Raw data

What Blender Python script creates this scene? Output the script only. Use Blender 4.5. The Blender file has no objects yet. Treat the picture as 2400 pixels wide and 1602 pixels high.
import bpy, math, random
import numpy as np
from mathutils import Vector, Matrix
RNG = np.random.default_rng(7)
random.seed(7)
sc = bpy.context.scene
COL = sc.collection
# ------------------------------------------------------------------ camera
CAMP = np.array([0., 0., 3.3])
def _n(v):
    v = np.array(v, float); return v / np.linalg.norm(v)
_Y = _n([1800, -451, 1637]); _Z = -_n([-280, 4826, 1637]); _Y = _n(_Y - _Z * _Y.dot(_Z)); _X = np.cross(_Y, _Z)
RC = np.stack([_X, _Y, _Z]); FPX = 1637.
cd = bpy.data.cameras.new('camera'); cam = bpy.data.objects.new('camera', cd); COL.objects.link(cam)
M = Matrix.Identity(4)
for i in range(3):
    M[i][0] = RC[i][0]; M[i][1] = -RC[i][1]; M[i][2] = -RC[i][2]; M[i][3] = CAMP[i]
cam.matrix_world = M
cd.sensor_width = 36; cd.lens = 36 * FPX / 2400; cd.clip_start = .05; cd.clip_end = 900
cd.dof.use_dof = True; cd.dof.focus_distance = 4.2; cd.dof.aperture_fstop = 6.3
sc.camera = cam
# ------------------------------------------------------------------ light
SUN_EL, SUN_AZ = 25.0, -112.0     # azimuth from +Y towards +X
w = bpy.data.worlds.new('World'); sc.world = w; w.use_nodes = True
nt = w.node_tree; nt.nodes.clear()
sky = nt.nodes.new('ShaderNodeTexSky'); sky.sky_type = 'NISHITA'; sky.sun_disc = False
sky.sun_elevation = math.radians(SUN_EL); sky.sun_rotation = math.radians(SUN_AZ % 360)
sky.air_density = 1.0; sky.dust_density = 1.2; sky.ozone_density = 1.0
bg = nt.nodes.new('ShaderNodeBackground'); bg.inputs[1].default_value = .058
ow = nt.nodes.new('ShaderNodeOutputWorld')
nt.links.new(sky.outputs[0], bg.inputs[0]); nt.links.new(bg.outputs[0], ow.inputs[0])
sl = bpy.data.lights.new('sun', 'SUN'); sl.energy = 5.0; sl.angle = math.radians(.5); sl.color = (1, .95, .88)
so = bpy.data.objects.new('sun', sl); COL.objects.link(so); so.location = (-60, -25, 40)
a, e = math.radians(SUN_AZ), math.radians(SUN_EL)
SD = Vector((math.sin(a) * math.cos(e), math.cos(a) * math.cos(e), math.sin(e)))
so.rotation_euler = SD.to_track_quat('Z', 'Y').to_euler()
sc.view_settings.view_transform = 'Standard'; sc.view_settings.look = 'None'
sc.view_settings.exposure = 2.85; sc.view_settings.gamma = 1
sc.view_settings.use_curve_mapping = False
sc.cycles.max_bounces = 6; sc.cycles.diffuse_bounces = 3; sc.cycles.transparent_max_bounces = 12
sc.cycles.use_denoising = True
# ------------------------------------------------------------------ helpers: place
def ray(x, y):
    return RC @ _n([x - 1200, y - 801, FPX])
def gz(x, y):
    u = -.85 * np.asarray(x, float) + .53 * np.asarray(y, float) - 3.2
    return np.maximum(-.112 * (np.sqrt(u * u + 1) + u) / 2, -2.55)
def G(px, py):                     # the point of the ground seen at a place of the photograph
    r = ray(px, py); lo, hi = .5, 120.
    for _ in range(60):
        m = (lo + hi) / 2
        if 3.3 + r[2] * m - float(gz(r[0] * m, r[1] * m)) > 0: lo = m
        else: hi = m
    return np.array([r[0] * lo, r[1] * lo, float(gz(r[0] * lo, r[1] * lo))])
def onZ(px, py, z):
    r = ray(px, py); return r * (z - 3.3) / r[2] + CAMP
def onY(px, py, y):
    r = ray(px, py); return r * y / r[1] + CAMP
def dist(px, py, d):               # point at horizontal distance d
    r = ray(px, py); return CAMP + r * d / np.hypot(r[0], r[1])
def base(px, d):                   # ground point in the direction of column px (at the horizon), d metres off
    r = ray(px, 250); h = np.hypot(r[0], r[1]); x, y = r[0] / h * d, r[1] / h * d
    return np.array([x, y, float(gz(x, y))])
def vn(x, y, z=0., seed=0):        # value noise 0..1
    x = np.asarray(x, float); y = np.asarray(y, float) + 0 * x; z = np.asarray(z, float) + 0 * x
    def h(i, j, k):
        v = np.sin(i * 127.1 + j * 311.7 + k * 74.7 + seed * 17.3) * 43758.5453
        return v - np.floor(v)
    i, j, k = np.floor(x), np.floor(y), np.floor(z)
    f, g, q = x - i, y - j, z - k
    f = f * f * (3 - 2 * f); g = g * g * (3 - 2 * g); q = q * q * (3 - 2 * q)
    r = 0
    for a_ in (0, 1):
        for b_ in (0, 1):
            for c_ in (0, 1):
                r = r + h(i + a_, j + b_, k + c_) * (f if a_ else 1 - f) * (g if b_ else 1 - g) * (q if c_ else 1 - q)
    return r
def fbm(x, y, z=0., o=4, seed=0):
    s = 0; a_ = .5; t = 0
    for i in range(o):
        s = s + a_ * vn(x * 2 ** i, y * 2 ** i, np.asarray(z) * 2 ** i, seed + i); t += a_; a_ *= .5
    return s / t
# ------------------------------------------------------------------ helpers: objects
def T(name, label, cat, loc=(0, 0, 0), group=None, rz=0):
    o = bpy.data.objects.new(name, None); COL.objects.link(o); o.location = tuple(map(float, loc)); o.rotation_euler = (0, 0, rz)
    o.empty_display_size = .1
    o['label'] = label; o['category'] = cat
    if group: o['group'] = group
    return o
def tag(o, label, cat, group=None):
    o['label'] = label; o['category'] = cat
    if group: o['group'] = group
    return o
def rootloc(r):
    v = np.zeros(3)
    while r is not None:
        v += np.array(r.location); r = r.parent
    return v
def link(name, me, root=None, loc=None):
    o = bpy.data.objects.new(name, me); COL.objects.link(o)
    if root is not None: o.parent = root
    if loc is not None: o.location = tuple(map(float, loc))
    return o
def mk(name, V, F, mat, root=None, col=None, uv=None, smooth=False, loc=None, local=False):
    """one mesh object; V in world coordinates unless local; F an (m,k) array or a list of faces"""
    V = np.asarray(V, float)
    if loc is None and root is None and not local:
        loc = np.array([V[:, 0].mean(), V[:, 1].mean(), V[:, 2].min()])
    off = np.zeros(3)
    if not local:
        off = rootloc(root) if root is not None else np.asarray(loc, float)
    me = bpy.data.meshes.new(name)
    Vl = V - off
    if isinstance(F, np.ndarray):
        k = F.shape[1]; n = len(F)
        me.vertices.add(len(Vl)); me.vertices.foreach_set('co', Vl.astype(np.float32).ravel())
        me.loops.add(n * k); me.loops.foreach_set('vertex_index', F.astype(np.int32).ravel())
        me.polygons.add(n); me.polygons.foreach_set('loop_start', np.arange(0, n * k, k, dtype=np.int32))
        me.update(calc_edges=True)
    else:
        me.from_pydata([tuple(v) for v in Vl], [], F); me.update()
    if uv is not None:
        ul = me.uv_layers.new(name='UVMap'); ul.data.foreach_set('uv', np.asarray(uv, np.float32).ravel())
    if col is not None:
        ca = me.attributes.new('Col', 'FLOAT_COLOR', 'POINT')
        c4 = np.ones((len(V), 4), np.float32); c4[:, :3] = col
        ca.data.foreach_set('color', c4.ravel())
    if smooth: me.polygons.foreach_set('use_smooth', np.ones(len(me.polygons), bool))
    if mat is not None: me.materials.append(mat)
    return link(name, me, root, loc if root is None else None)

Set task
Return all of the data precisely as it appears.

Result for this task
What Blender Python script creates this scene? Output the script only. Use Blender 4.5. The Blender file has no objects yet. Treat the picture as 2400 pixels wide and 1602 pixels high.
import bpy, math, random
import numpy as np
from mathutils import Vector, Matrix
RNG = np.random.default_rng(7)
random.seed(7)
sc = bpy.context.scene
COL = sc.collection
# ------------------------------------------------------------------ camera
CAMP = np.array([0., 0., 3.3])
def _n(v):
    v = np.array(v, float); return v / np.linalg.norm(v)
_Y = _n([1800, -451, 1637]); _Z = -_n([-280, 4826, 1637]); _Y = _n(_Y - _Z * _Y.dot(_Z)); _X = np.cross(_Y, _Z)
RC = np.stack([_X, _Y, _Z]); FPX = 1637.
cd = bpy.data.cameras.new('camera'); cam = bpy.data.objects.new('camera', cd); COL.objects.link(cam)
M = Matrix.Identity(4)
for i in range(3):
    M[i][0] = RC[i][0]; M[i][1] = -RC[i][1]; M[i][2] = -RC[i][2]; M[i][3] = CAMP[i]
cam.matrix_world = M
cd.sensor_width = 36; cd.lens = 36 * FPX / 2400; cd.clip_start = .05; cd.clip_end = 900
cd.dof.use_dof = True; cd.dof.focus_distance = 4.2; cd.dof.aperture_fstop = 6.3
sc.camera = cam
# ------------------------------------------------------------------ light
SUN_EL, SUN_AZ = 25.0, -112.0     # azimuth from +Y towards +X
w = bpy.data.worlds.new('World'); sc.world = w; w.use_nodes = True
nt = w.node_tree; nt.nodes.clear()
sky = nt.nodes.new('ShaderNodeTexSky'); sky.sky_type = 'NISHITA'; sky.sun_disc = False
sky.sun_elevation = math.radians(SUN_EL); sky.sun_rotation = math.radians(SUN_AZ % 360)
sky.air_density = 1.0; sky.dust_density = 1.2; sky.ozone_density = 1.0
bg = nt.nodes.new('ShaderNodeBackground'); bg.inputs[1].default_value = .058
ow = nt.nodes.new('ShaderNodeOutputWorld')
nt.links.new(sky.outputs[0], bg.inputs[0]); nt.links.new(bg.outputs[0], ow.inputs[0])
sl = bpy.data.lights.new('sun', 'SUN'); sl.energy = 5.0; sl.angle = math.radians(.5); sl.color = (1, .95, .88)
so = bpy.data.objects.new('sun', sl); COL.objects.link(so); so.location = (-60, -25, 40)
a, e = math.radians(SUN_AZ), math.radians(SUN_EL)
SD = Vector((math.sin(a) * math.cos(e), math.cos(a) * math.cos(e), math.sin(e)))
so.rotation_euler = SD.to_track_quat('Z', 'Y').to_euler()
sc.view_settings.view_transform = 'Standard'; sc.view_settings.look = 'None'
sc.view_settings.exposure = 2.85; sc.view_settings.gamma = 1
sc.view_settings.use_curve_mapping = False
sc.cycles.max_bounces = 6; sc.cycles.diffuse_bounces = 3; sc.cycles.transparent_max_bounces = 12
sc.cycles.use_denoising = True
# ------------------------------------------------------------------ helpers: place
def ray(x, y):
    return RC @ _n([x - 1200, y - 801, FPX])
def gz(x, y):
    u = -.85 * np.asarray(x, float) + .53 * np.asarray(y, float) - 3.2
    return np.maximum(-.112 * (np.sqrt(u * u + 1) + u) / 2, -2.55)
def G(px, py):                     # the point of the ground seen at a place of the photograph
    r = ray(px, py); lo, hi = .5, 120.
    for _ in range(60):
        m = (lo + hi) / 2
        if 3.3 + r[2] * m - float(gz(r[0] * m, r[1] * m)) > 0: lo = m
        else: hi = m
    return np.array([r[0] * lo, r[1] * lo, float(gz(r[0] * lo, r[1] * lo))])
def onZ(px, py, z):
    r = ray(px, py); return r * (z - 3.3) / r[2] + CAMP
def onY(px, py, y):
    r = ray(px, py); return r * y / r[1] + CAMP
def dist(px, py, d):               # point at horizontal distance d
    r = ray(px, py); return CAMP + r * d / np.hypot(r[0], r[1])
def base(px, d):                   # ground point in the direction of column px (at the horizon), d metres off
    r = ray(px, 250); h = np.hypot(r[0], r[1]); x, y = r[0] / h * d, r[1] / h * d
    return np.array([x, y, float(gz(x, y))])
def vn(x, y, z=0., seed=0):        # value noise 0..1
    x = np.asarray(x, float); y = np.asarray(y, float) + 0 * x; z = np.asarray(z, float) + 0 * x
    def h(i, j, k):
        v = np.sin(i * 127.1 + j * 311.7 + k * 74.7 + seed * 17.3) * 43758.5453
        return v - np.floor(v)
    i, j, k = np.floor(x), np.floor(y), np.floor(z)
    f, g, q = x - i, y - j, z - k
    f = f * f * (3 - 2 * f); g = g * g * (3 - 2 * g); q = q * q * (3 - 2 * q)
    r = 0
    for a_ in (0, 1):
        for b_ in (0, 1):
            for c_ in (0, 1):
                r = r + h(i + a_, j + b_, k + c_) * (f if a_ else 1 - f) * (g if b_ else 1 - g) * (q if c_ else 1 - q)
    return r
def fbm(x, y, z=0., o=4, seed=0):
    s = 0; a_ = .5; t = 0
    for i in range(o):
        s = s + a_ * vn(x * 2 ** i, y * 2 ** i, np.asarray(z) * 2 ** i, seed + i); t += a_; a_ *= .5
    return s / t
# ------------------------------------------------------------------ helpers: objects
def T(name, label, cat, loc=(0, 0, 0), group=None, rz=0):
    o = bpy.data.objects.new(name, None); COL.objects.link(o); o.location = tuple(map(float, loc)); o.rotation_euler = (0, 0, rz)
    o.empty_display_size = .1
    o['label'] = label; o['category'] = cat
    if group: o['group'] = group
    return o
def tag(o, label, cat, group=None):
    o['label'] = label; o['category'] = cat
    if group: o['group'] = group
    return o
def rootloc(r):
    v = np.zeros(3)
    while r is not None:
        v += np.array(r.location); r = r.parent
    return v
def link(name, me, root=None, loc=None):
    o = bpy.data.objects.new(name, me); COL.objects.link(o)
    if root is not None: o.parent = root
    if loc is not None: o.location = tuple(map(float, loc))
    return o
def mk(name, V, F, mat, root=None, col=None, uv=None, smooth=False, loc=None, local=False):
    """one mesh object; V in world coordinates unless local; F an (m,k) array or a list of faces"""
    V = np.asarray(V, float)
    if loc is None and root is None and not local:
        loc = np.array([V[:, 0].mean(), V[:, 1].mean(), V[:, 2].min()])
    off = np.zeros(3)
    if not local:
        off = rootloc(root) if root is not None else np.asarray(loc, float)
    me = bpy.data.meshes.new(name)
    Vl = V - off
    if isinstance(F, np.ndarray):
        k = F.shape[1]; n = len(F)
        me.vertices.add(len(Vl)); me.vertices.foreach_set('co', Vl.astype(np.float32).ravel())
        me.loops.add(n * k); me.loops.foreach_set('vertex_index', F.astype(np.int32).ravel())
        me.polygons.add(n); me.polygons.foreach_set('loop_start', np.arange(0, n * k, k, dtype=np.int32))
        me.update(calc_edges=True)
    else:
        me.from_pydata([tuple(v) for v in Vl], [], F); me.update()
    if uv is not None:
        ul = me.uv_layers.new(name='UVMap'); ul.data.foreach_set('uv', np.asarray(uv, np.float32).ravel())
    if col is not None:
        ca = me.attributes.new('Col', 'FLOAT_COLOR', 'POINT')
        c4 = np.ones((len(V), 4), np.float32); c4[:, :3] = col
        ca.data.foreach_set('color', c4.ravel())
    if smooth: me.polygons.foreach_set('use_smooth', np.ones(len(me.polygons), bool))
    if mat is not None: me.materials.append(mat)
    return link(name, me, root, loc if root is None else None)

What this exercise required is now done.